Almost unknown to Italian art historians, despite he was born near Salerno – precisely in Giffoni Valle Piana –, Eliseo D’Angelo Visconti, better known as Eliseu Visconti (1866-1944), is an artist that Italy and the other contentious UE members should study carefully to understand, once again, what was effectively happening in the world at the beginning of the XX century. While the lights of Parisian culture were illuminating the path leading to that catastrophic events that made possible the accelerated development of United States, and indirectly also that of China and Brazil, this extremely sensitive artist set up a fundamental one-way bridge to South America, where his carrier blossomed thanks to opportunities Europe would probably have never given to him.

 

As the artist’s biography clearly proves, his talent had indeed been recognised by leading Parisian art institutions. In 1892, at the age of 26 and after almost 20 years spent in Brazil, he travelled back to Paris. There he won the admission to the prestigious Ècole des Beaux Arts and to the Academie Julien studying with Bouguereau and Gabriel Ferrier. He also attended the École Guérin, where he became a pupil of the art nouveau master Eugène Grasset. Then he was accepted at the Salon de la Nationale des Beaux Arts and at the Salon of the Société of des Artistes Français. His paintings “Gioventú” (1898) and “As Oréadas” (1899) received a silver medal at the seminal Exposition Universelle occurred in 1900, where he was among the representatives of the Brazilian art in Europe.

 

But while the doors of success were opening up in the ville lumière, the Great War slowly came about, thus urging Visconti and his family back to South America. Here he had solo exhibitions, the best market a successful painter could have at that time, and the privilege of decorating main Brazilian cultural institutions such as the Theatro Municipal in Rio de Janeiro (he painted the curtain, plafond and proscenium before 1909, while in 1914 he executed a cycle of paintings for the foyer) and the Biblioteca Nacional (1911). After 1920 and until his death he never travelled to Europe again.

 

To a western eye he is not an artist as powerful as Gustave Klimt – even if a parallel between the two would not be inappropriate – and his personal friendship with Paul Gauguin didn’t turn his life into the kind of universal model that Gauguin’s life was, and still is.
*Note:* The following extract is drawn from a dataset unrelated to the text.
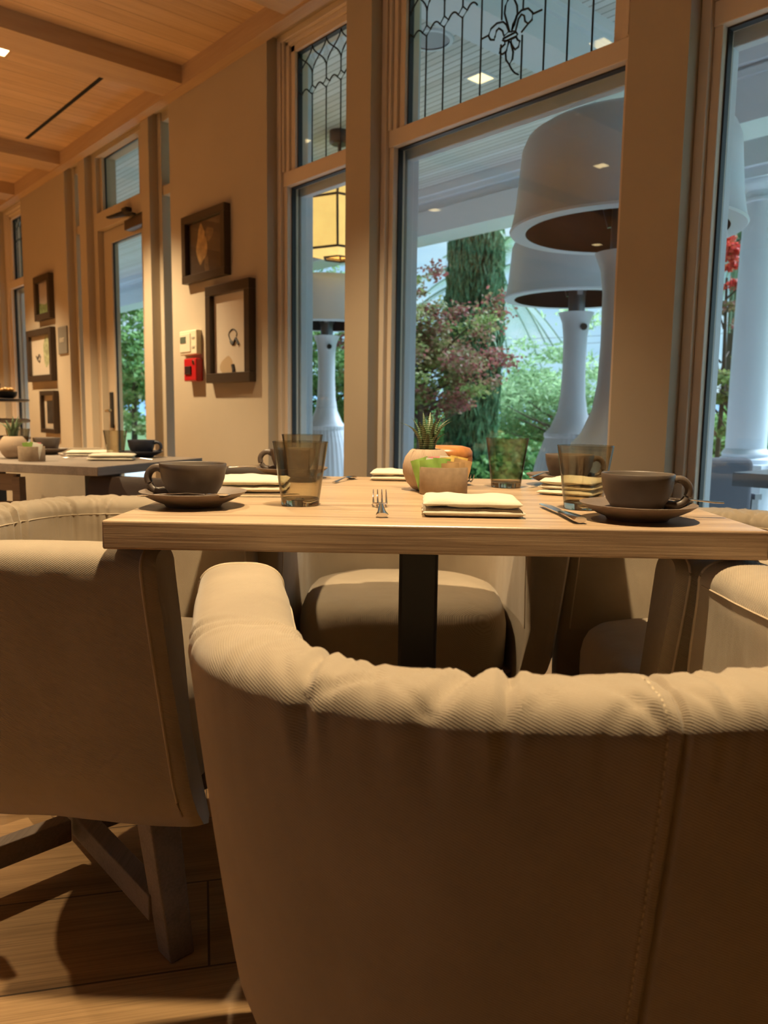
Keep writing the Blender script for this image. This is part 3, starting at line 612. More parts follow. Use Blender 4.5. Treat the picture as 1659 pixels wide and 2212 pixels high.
def make_chair(label):
    g = empty('tub_chair'); tag(g, label, 'chair', 'slipcovered tub chairs at the front table')
    o = bpy.data.objects.new('slipcover_shell', shell_me); COL.objects.link(o); o.parent = g
    o = bpy.data.objects.new('seat', seat_me); COL.objects.link(o); o.parent = g
    for L in pipes: MB().tube(L, .0022, 6).build('piping', pipe_m, g, smooth=60)
    MB().tube(inner_seam, .0014, 5).build('seam', pipe_m, g, smooth=60)
    st = MB()   # dashed stitching beside the centre back seam
    for q in range(0, len(stitch) - 1):
        a, b = stitch[q], stitch[q + 1]; n_ = max(1, int((b - a).length / .007))
        for k in range(n_):
            p0 = a.lerp(b, (k + .15) / n_); p1 = a.lerp(b, (k + .7) / n_); st.tube([p0, p1], .0007, 5)
    st.build('stitching', stitch_m, g)
    lm = []
    for sx in (-1, 1):
        for sy in (-1, 1):
            a = MB(); t0 = Vector((sx * .235, sy * .225, .275)); t1 = Vector((sx * .268, sy * .268, 0))
            d = Vector((1, 1, 0)).normalized(); e = Vector((1, -1, 0)).normalized(); q = []
            for pt, w_ in ((t1, .022), (t0, .028)):
                for u, v_ in ((-1, -1), (1, -1), (1, 1), (-1, 1)): q.append(pt + d * u * w_ + e * v_ * w_)
            a.add(q, [(3, 2, 1, 0), (4, 5, 6, 7), (0, 1, 5, 4), (1, 2, 6, 5), (2, 3, 7, 6), (3, 0, 4, 7)])
            a.build('leg', leg_m, g, bevel=.003)
    MB().bar((-.255, -.235, .075), (.255, .235, .075), .035, .045).build('stretcher', leg_m, g, bevel=.002)
    MB().bar((-.255, .235, .075), (-.02, .02, .075), .035, .045).bar((.02, -.02, .075), (.255, -.235, .075), .035, .045).build('stretcher', leg_m, g, bevel=.002)
    return g
c0 = make_chair('beige slipcovered tub chair in the foreground, seen from behind with a stitched centre seam'); c0.location = T(.186, .772); c0.rotation_euler = (0, 0, AZ + R(6.5))
c1 = dup(c0, T(-.60, 1.475), TR - PI / 2); c1['label'] = 'beige tub chair at the left table end, shaded arm side facing the viewer'
c2 = dup(c0, T(.055, 2.09), TR + PI); c2['label'] = 'beige tub chair across the front table, seat seen behind the black column'
c3 = dup(c0, T(.735, 1.53), TR + PI / 2); c3.scale = (1, 1, .98); c3['label'] = 'beige tub chair at the right end of the front table, turned to face left'
# ================================================================== TABLEWARE BUILDERS
def make_cup(m_out=cup_m, m_in=cupin_m, side=1):
    g = empty('coffee_cup')
    b = MB(); prof = [(.0265, 0), (.029, .001), (.036, .009), (.044, .021), (.049, .035), (.0515, .050), (.0525, .058), (.0517, .0592), (.0503, .058)]
    b.lathe(prof, 56, cap1=False); b.cur = 1
    n0 = len(b.v) - 56
    b.lathe([(.0503, .058), (.0490, .050), (.0465, .036), (.041, .022), (.033, .011), (.020, .0075), (.0001, .007)], 56, cap0=False)
    b.build('cup_bowl', [m_out, m_in], g, smooth=45)
    h = [(.046 * side, 0, .046), (.058 * side, 0, .0505), (.069 * side, 0, .048), (.0765 * side, 0, .038), (.0755 * side, 0, .026), (.068 * side, 0, .0155), (.056 * side, 0, .012), (.040 * side, 0, .0135)]
    hh = []
    for i in range(len(h) - 1):
        p0 = Vector(h[max(i - 1, 0)]); p1 = Vector(h[i]); p2 = Vector(h[i + 1]); p3 = Vector(h[min(i + 2, len(h) - 1)])
        for k in range(4):
            t = k / 4; hh.append(.5 * ((2 * p1) + (p2 - p0) * t + (2 * p0 - 5 * p1 + 4 * p2 - p3) * t * t + (3 * p1 - p0 - 3 * p2 + p3) * t ** 3))
    hh.append(Vector(h[-1])); MB().tube(hh, [.0062 if 3 < i < len(hh) - 4 else .0072 for i in range(len(hh))], 12).build('cup_handle', m_out, g, smooth=60)
    return g
def make_saucer(m_=sau_m):
    b = MB(); b.lathe([(.040, 0), (.043, .0), (.046, .004), (.060, .0095), (.074, .0165), (.0825, .0225), (.0835, .024), (.082, .0245), (.074, .0205), (.060, .0145), (.046, .0105), (.036, .0095), (.034, .0078), (.0001, .0075)], 72, cap1=False)
    return b.build('saucer', m_, smooth=50)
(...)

But thanks to their acid, sometimes disturbing sensuality, or to their golden and warm atmosphere, Eliseu’s paintings are so far the best mirror of a society that since then has been shaping his own identity in a totally different way from that chosen by some new emerging economies – that is to say buying ridiculously expensive masterpieces at auction and investing huge money in building spectacular museums. On the contrary, Eliseu Visconti’ works and personal experience may help you realizing how blind we had been thinking that war would have been at some point even convenient. Along with human lives, resources, heritage and political power, at that time we started to lose the fundamental ability to attract talents, who brought their good ideas to more advantageous grounds.